All the same, there can be little doubt of its impact. What Serial did for true crime podcasts, My Dad Wrote a Porno did for comedies. It came out in October 2015, almost a year later to the day after NPR released Serial on the world and podcasting went mainstream. “To call something the most popular podcast might seem a little like identifying the tallest leprechaun,” wrote David Carr in The New York Times on Serial’s release. “But the numbers are impressive for any media platform… Serial is arguably the medium’s first breakout hit.”

My Dad Wrote a Porno is less heralded, perhaps, but equally influential. It is the sum of fairly unoriginal elements – funny friends chatting, readalongs, trashing bad cultural products – which, together, become something quite special. It was by no means the first great comedy podcast (No Such Thing as a Fish, the “other” brilliant British comedy pod predates it by some 18 months) but it was the first to become a watercooler topic. “Have you heard about this grisly murder in Baltimore?” was replaced by “Have you heard about Steeles Pots and Pans and their eccentric marketing department employee, Belinda?”

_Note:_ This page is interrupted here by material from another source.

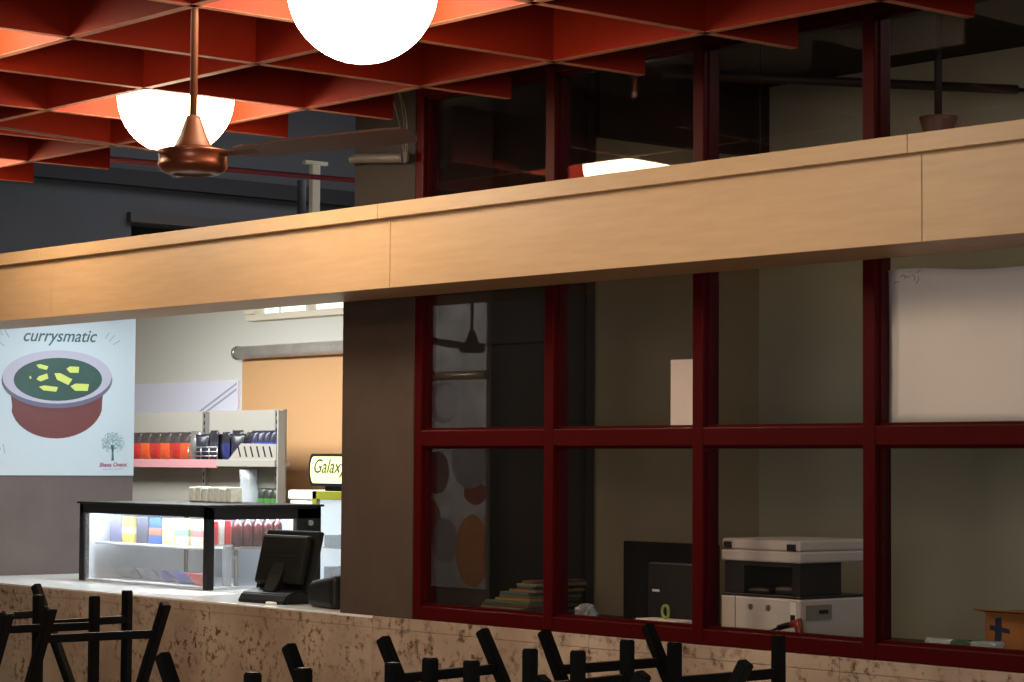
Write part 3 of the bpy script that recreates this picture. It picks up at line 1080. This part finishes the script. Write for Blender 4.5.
for z in (1.60, 1.245, 0.85, 0.45):
    obj('shelf', bx(B(), RX0, RX1 - 0.016, RY0 + 0.03, RY1 - 0.055, z - 0.03, z, bev=0.003), M['rackgrey'], rk)
obj('price_strip', bx(B(), RX0, -13.30, RY0 + 0.005, RY0 + 0.03, 1.555, 1.612, bev=0.003), M['pink'], rk)
obj('price_strip', bx(B(), -13.30, RX1 - 0.016, RY0 + 0.005, RY0 + 0.03, 1.565, 1.612, bev=0.003), M['rackgrey'], rk)
b = B()
for z in (1.635, 1.665, 1.695):
    tube(b, [(-13.66, RY0 + 0.012, z), (-13.30, RY0 + 0.012, z)], 0.004, 6)
for x in (-13.66, -13.50, -13.40, -13.30):
    tube(b, [(x, RY0 + 0.012, 1.61), (x, RY0 + 0.012, 1.70)], 0.004, 6)
obj('wire_fence', b, M['steel'], rk)
b = B()
poly(b, [(-13.18, RY0 + 0.02, 1.61), (-12.62, RY0 + 0.02, 1.61), (-12.62, RY0 + 0.02, 1.715), (-13.03, RY0 + 0.02, 1.72)], (0, 0.006, 0))
for k in range(6):
    x = -13.06 + 0.073 * k
    poly(b, [(x + 0.02, RY0 + 0.018, 1.63), (x + 0.035, RY0 + 0.018, 1.63), (x + 0.005, RY0 + 0.018, 1.70), (x - 0.010, RY0 + 0.018, 1.70)], (0, 0.004, 0), 1)
obj('slotted_divider', b, [M['rackgrey'], M['black']], rk)
for k in range(6):
    packet(0.15, 0.07, 0.20, (176, 70, 36) if k % 2 else (150, 40, 34), 'snack_packet', 'orange-red black-topped snack packet on the rack, %s from the left' % ordn[k], 'packet', 'orange-red packets on the rack shelf',
           (-14.44 + 0.13 * k, 8.83, 1.600), rz=0.15 * math.sin(3.1 * k), top=(52, 46, 44))
b = None
packet(0.12, 0.07, 0.205, (220, 226, 226), 'snack_packet', 'shiny silver snack packet at the right end of the orange packets', 'packet', 'orange-red packets on the rack shelf', (-13.66, 8.825, 1.600), m=M['steel'])
for k in range(8):
    packet(0.13, 0.05, 0.185 + 0.012 * (k % 3), ((34, 36, 48), (38, 42, 90), (52, 50, 58))[k % 3], 'snack_packet', 'dark navy snack packet on the rack, %s from the left' % ordn[k], 'packet', 'navy packets in the middle of the rack shelf',
           (-13.56 + 0.072 * k, 8.815 + 0.045 * (k % 2), 1.600), rz=0.3 * math.sin(2.3 * k + 1), top=(30, 30, 36))
for k in range(5):
    packet(0.072, 0.05, 0.205, (44, 56, 140), 'snack_packet', 'bright blue snack packet behind the slotted divider, %s from the left' % ordn[k], 'packet', 'blue packets behind the slotted divider',
           (-12.95 + 0.07 * k, 8.83, 1.600), rz=0.12 * math.sin(1.7 * k), top=(34, 34, 52))
for k in range(3):
    packet(0.095, 0.05, 0.18, (62, 116, 52), 'snack_packet', 'green snack packet on the lower rack shelf, %s from the left' % ordn[k], 'packet', 'green packets on the lower rack shelf',
           (-12.86 + 0.085 * k, 8.83, 1.245), rz=0.1 * k, top=(40, 44, 36))
b = B()
lathe(b, [(0.05, 0.0), (0.055, 0.05), (0.066, 0.14), (0.058, 0.22), (0.066, 0.30)], (-13.02, 8.83, 1.245), 20)
centred('plastic_jug', b, M['clearplastic'], 'frosted clear plastic jug on the lower rack shelf', 'jug')
for k in range(5):
    b = B()
    lathe(b, [(0.05, 0.0), (0.055, 0.02), (0.05, 0.05), (0.02, 0.06)], (-14.34 + 0.13 * k, 8.83, 1.245), 14)
    centred('dark_tin', b, colmat((58, 60, 50)), 'low dark tin on the lower rack shelf, %s from the left' % ordn[k], 'tin', 'low dark tins on the lower rack shelf')

wb = thing('wall_panel', 'pale lilac-white panel on the wall above the snack rack', 'panel', (-15.2, 9.49, 1.9))
obj('panel_board', bx(B(), -16.4, -14.13, 9.475, 9.50, 1.70, 2.186, bev=0.003), mat('lilac_white', S(214, 214, 226), 0.5), wb)
b = B()
for o_ in (0.0, 0.09):
    poly(b, [(-14.80 + o_, 9.473, 1.90), (-14.76 + o_, 9.473, 1.90), (-14.14, 9.473, 2.155 - o_ * 0.45), (-14.14, 9.473, 2.17 - o_ * 0.45)], (0, 0.004, 0))
obj('diagonal_strip', b, mat('lilac_strip', S(160, 158, 178), 0.5), wb)
dt = thing('ventilation_duct', 'shiny round metal duct along the wall under the small high window', 'duct', (-11.5, 9.42, 2.38))
b = B()
tube(b, [(-14.08, 9.43, 2.378), (-8.2, 9.43, 2.378)], 0.046, 18)
obj('duct_tube', b, M['galv'], dt)
for x in (-14.08, -12.6, -11.8, -10.6):
    obj('duct_collar', tube(B(), [(x, 9.43, 2.378), (x + 0.03, 9.43, 2.378)], 0.050, 18), M['steel'], dt)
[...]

My Dad Wrote a Porno Podcast Jamie Morton, James Cooper, and Alice Levine Credit: Provided by holly.gregory@carverpr.co.uk
The trio have performed live at venues like the London Palladium and New York’s Radio City Music Hall (Photo: Christie Goodwin)

Comedy is now the biggest genre in English-language podcasting, and also its most lucrative. Everything from SmartLess (the runaway hit featuring Jason Bateman, Will Arnett and Sean Hayes) to the endless TV re-watch podcasts owe a debt to My Dad Wrote a Porno. It has been the most influential show in the world’s favourite genre; that’s some legacy.

And all this while remaining a real podcasty podcast. Keeping in all the profanities and vivid descriptions of orifices and appendages that would’ve been sanded down on BBC radio. Sounding like it was recorded over drinks in someone’s kitchen, rather than in a million-pound studio. Fuelled by irritating adverts for products you think you’d never want until, one day, you realise you have more mattresses than the princess and the pea. From its first episodes in 2015 to its last episodes this week, it has remained, blissfully, the same.

Three friends and one diabolical, self-published erotic novel. A simple, but unrepeatable, formula.